Non ! Il ne s’agit pas d’une embarcation amarrée au quai d’un port au fin fond du tiers monde.
Mais, la dernière trace d’un bidonville, « campement » de misère amarré sous les piles de l’échangeur du boulevard périphérique parisien, à la Porte de la Villette à Paris 19e, dans lequel survivaient des familles rroms.
Campements de fortune construits dans les interstices du béton que, mardi 19 mai 2020 au petit matin, les forces de police parisiennes ont détruit au moyen de bulldozers et de pelleteuses.
Souci de mise en sécurité en cette période de pandémie de ces populations éminemment fragiles par la Mairie de Paris ? Qu’il nous soit permis d’en douter.
L’humanité des édiles de Paris est une denrée trop précieuse pour qu’elle soit dispersée sous l’échangeur d’un périphérique où nul électeur potentiel ne peut la reconnaître. Et surtout, si cette humanité là s’était manifestée envers des Hommes, des Femmes et leurs enfants relégués depuis longtemps par ces mêmes élus aux franges extrêmes de l’Humanité, cela aurait risqué de faire fuir d’autres électeurs potentiels.
L’amas de déchets – ici faisant fonction d’habitat – témoigne de cette indifférence absolue, de cette accoutumance à la relégation et à l’invisibilité aux confins de la ville – ici sous les piles d’un échangeur de périphérique – de groupes humains considérés comme indésirables, en trop. Groupes humains harcelés en permanence par nos institutions, pratiquant sans vergogne ce qu’il faut bien appeler du racisme d’État, qui ne peut qu’encourager la haine de certains qui, allant au bout de leur inhumanité, n’ont pas hésité à déclencher des incendies dans ces constructions de misère.

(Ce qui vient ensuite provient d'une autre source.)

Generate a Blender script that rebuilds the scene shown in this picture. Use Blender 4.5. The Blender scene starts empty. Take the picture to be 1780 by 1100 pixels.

Plus que l’expulsion de ces familles, nous avons à nous interroger et à nous indigner sur le sort constant qui leur est fait. À nous interroger sur cette accoutumance qui est la nôtre également à la relégation de pans entiers de l’Humanité.
« L’Humanité est une » avons-nous coutume d’affirmer sans pour autant questionner la géométrie de l’Humanité à laquelle nous nous référons.
Cette photo, qui circule depuis le mardi 19 mai sur les réseaux sociaux, ne doit pas nous dire seulement la violence policière, la violence de l’État.
Elle doit nous interroger sur les frontières que nous établissons entre l’indignation de circonstance et notre refus absolu de telles ignominies. Nous interroger sur les combats que nous devons mener pour que celles-ci cessent définitivement.
Sur notre refus à accepter la concordance de l’Homme et l’ordure.
L’avenir de toutes et tous en dépend.
La Commission Antiracisme politique, pour la Coordination nationale de l’UJFP, le 2 juin 2020.